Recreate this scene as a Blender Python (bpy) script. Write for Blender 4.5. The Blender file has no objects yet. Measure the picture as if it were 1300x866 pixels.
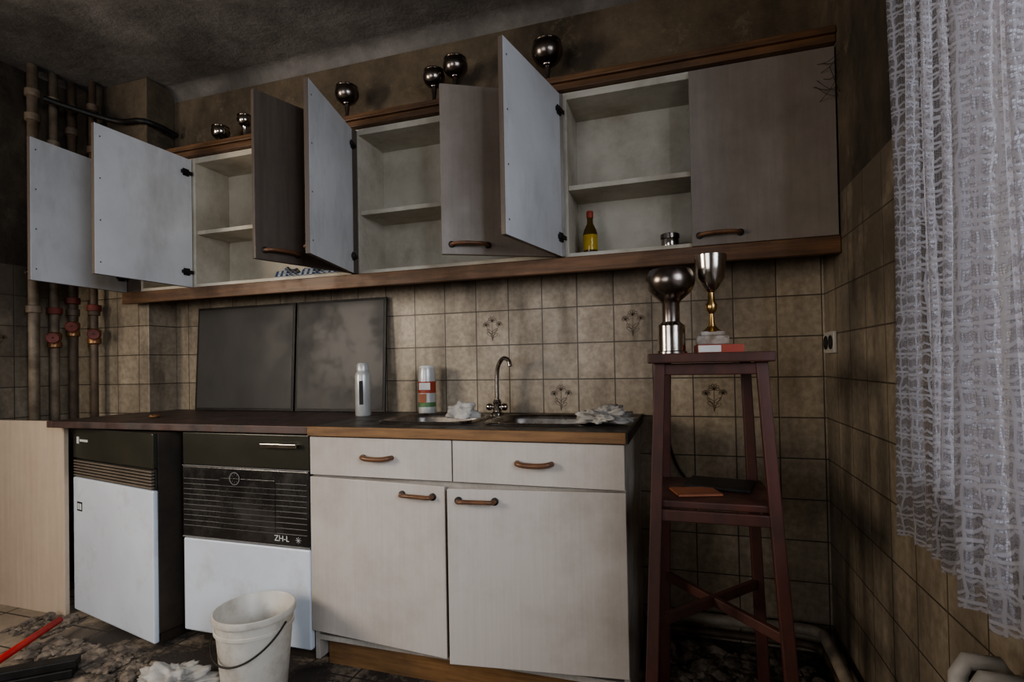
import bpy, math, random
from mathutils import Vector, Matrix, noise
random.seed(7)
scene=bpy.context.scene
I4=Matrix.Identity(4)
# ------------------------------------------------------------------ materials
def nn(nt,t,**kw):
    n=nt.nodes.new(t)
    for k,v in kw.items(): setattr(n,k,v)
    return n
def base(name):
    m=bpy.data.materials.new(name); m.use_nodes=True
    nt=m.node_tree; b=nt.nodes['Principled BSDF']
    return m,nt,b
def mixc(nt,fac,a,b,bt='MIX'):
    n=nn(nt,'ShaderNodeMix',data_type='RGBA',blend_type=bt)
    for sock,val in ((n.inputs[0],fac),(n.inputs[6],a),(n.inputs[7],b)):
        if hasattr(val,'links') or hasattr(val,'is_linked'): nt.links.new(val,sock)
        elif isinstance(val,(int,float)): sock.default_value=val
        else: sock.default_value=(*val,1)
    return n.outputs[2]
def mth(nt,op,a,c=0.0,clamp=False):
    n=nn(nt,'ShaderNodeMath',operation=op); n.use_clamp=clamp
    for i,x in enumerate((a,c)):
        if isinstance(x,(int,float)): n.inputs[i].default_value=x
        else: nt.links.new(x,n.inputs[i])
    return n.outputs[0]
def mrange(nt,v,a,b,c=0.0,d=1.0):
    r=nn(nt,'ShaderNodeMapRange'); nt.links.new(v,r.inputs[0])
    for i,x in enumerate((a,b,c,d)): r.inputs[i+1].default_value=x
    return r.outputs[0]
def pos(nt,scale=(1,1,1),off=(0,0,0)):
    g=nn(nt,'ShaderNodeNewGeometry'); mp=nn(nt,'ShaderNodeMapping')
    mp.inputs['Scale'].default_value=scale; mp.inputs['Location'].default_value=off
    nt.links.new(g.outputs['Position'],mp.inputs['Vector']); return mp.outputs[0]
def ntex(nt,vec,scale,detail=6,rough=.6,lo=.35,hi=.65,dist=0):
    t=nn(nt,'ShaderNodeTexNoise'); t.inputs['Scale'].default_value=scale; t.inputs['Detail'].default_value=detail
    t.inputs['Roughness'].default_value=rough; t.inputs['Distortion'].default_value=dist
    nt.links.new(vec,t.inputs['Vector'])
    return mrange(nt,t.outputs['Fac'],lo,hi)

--

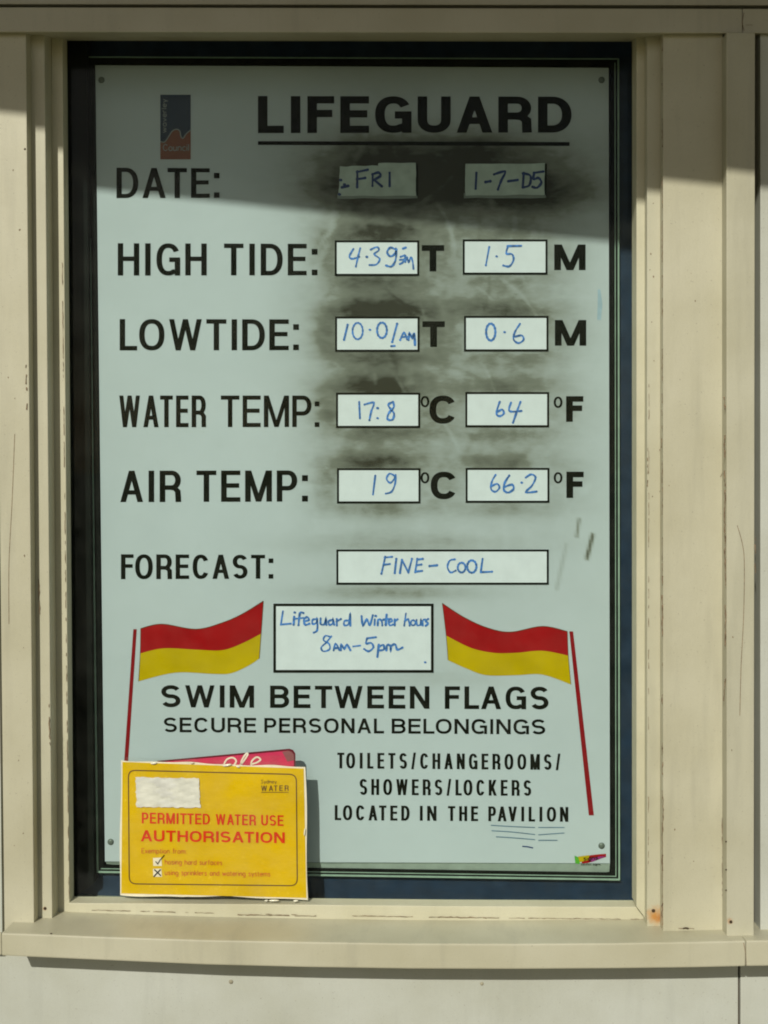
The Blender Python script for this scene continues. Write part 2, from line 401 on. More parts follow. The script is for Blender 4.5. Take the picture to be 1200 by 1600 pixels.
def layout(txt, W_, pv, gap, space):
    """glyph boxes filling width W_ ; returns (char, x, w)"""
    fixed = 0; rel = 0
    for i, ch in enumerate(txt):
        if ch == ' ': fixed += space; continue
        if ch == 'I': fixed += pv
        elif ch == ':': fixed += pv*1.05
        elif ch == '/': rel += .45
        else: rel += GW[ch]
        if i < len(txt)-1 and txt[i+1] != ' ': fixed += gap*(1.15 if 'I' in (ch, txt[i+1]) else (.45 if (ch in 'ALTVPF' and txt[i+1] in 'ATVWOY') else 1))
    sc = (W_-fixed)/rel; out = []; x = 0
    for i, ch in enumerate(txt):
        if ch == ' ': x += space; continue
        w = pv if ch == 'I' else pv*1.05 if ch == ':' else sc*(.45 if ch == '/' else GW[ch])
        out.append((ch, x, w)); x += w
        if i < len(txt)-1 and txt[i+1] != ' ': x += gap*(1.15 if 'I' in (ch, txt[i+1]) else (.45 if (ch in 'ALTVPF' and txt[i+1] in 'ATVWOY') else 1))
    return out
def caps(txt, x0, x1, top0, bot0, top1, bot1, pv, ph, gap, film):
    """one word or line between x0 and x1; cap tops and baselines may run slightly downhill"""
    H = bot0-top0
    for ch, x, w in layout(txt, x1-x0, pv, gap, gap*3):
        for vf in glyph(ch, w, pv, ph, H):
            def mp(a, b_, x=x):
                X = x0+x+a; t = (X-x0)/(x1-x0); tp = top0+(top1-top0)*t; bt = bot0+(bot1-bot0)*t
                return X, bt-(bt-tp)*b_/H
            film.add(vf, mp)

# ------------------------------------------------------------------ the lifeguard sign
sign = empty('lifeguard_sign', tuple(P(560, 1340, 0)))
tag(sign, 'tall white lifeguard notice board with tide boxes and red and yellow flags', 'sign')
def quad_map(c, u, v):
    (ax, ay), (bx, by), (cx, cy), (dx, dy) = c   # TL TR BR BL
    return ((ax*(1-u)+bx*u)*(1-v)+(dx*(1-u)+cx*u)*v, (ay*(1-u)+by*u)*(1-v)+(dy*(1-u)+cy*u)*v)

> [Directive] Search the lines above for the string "pixels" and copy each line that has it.

> [Correct output]
Recreate this scene as a Blender Python (bpy) script. Write for Blender 4.5. The Blender file has no objects yet. Measure the picture as if it were 1300x866 pixels.
The Blender Python script for this scene continues. Write part 2, from line 401 on. More parts follow. The script is for Blender 4.5. Take the picture to be 1200 by 1600 pixels.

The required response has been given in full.